Zeitrechnung 2010 endet mit Punktlandung

Gravimeter im BKG: Forscher ermitteln, wann wieder eine Schaltsekunde nötig ist
Foto: dapdDie Erde hat sich im Jahr 2010 ein klein wenig schneller gedreht, als es Geowissenschaftler erwartet haben. "Eine Schaltsekunde entfällt dieses Silvester", sagt Wolfgang Dick vom Bundesamt für Kartografie und Geodäsie (BKG) in Frankfurt am Main. "Wir staunen selbst etwas über die momentane Rotationsgeschwindigkeit der Erde", so der Astronom, "denn in der Tendenz verliert unser Planet an Tempo beim Drehen."
Gegenüber der fast perfekt genauen Atomuhr verliert unser Erdball in rund tausend Tagen etwa eine Sekunde. "Um diese Differenz auszugleichen, hat quasi per Beschluss die letzte Minute eines Jahres dann nicht 60, sondern 61 Sekunden", sagt Astronom Dick. Eingeführt wurden die Schaltsekunden im Jahr 1972. Seitdem kommen sie unregelmäßig zum Einsatz, die letzten fanden zum Ende der Jahre 1999, 2006 und 2008 statt. Sie sollen dafür sorgen, dass auch langfristig die Sonne um 12 Uhr mittags im Zenit steht und 24 Uhr mitten in der Nacht liegt.
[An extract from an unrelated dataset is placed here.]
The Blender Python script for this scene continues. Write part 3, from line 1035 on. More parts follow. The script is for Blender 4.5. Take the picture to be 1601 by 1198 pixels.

Erde rotiert immer langsamer
Erdball und Atomuhren rotieren und ticken durch die Schaltsekunden wieder exakt im Gleichklang. Der Beschluss, ob beide Akteure synchronisiert werden müssen oder nicht, ergeht weltweit. Zuständige Instanz ist der Internationale Erdrotationsdienst IERS (International Earth Rotation and Reference System Service), ein Zusammenschluss aus Geowissenschaftlern und Astronomen von Observatorien, Behörden und Instituten aus rund 50 Ländern. Verwaltungssitz des IERS ist das Frankfurter BKG. Mit sechs Kollegen aus dem Bundesamt koordiniert Dick den Datenaustausch aller global beteiligten Fachgremien.
"Als wir Silvester 2008 zuletzt eine Schaltsekunde einführten, glaubten wir, es würde Ende 2010 wieder so weit sein", berichtet Dick. Das Rotationstempo der Erde lässt stetig nach, hauptsächlich wegen der bremsenden Anziehungskraft des Monds - aufgrund dieser Wechselwirkung werden sich beide Himmelskörper in rund 15 Milliarden Jahren nur noch still anschauen. "Aber das ist ein Effekt auf lange Sicht", erklärt Dick. "Zwischenzeitlich bewirken andere Faktoren Schwankungen des Drehimpulses."
Voraussage nicht möglich
Großen Einfluss hat die Erdatmosphäre mit ihren Hoch- und Tiefdruckgebieten, unterschiedlich verdichteten, auch in ihrem Wassergehalt variierenden Luftmassen, deren Schwere wechselnde Fliehkraft entwickelt. "Ein weiterer Faktor ist die Reibwirkung von Ebbe und Flut am Meeresboden, quer zur Erdachse", sagt Dick. "Je nach Erwärmung unterschiedlich ausgedehnte Ozeanmassen beeinflussen ebenso die Rotation." Keiner dieser Effekte lässt sich vorhersagen. Außerdem dreht sich der Erdmantel noch um einen flüssigen Planetenkern. Und selbst den riesigen Wassermassen des inzwischen vollgelaufenen Jangtse-Staudamms in China rechnen Geowissenschaftler Einfluss auf die Erdrotation zu.
"Wir können das Tempo der Drehbewegung unserer Erde nicht prognostizieren, aber messen", sagt der Astronom. Messergebnis für 2010: Die Erde rotierte etwas schneller als 2009, Schaltsekunde derzeit nicht nötig. Eine Vorhersage für 2011 wagen die Geowissenschaftler nicht.
Die Rotationsforscher erwägen ohnehin, die Schaltsekunde abzuschaffen, weil der kleine Zeitsprung immer wieder Softwareprobleme bei unterschiedlichen computergestützten Anwendungen bereitet.
In internen Mitteilungen an seine Fachgremien hat der IERS bereits ein Szenario entworfen, bei dem ab 2015 die atomuhrgesteuerte Weltzeit von der tatsächlichen astronomischen Zeit abgekoppelt wird. Erst bei einer Differenz von 60 Minuten würde der IERS dann eine Korrekturschaltung verfügen. Das wäre ungefähr im Jahr 2600 der Fall. Dann würde sich der Jahreswechsel um eine Stunde verschieben.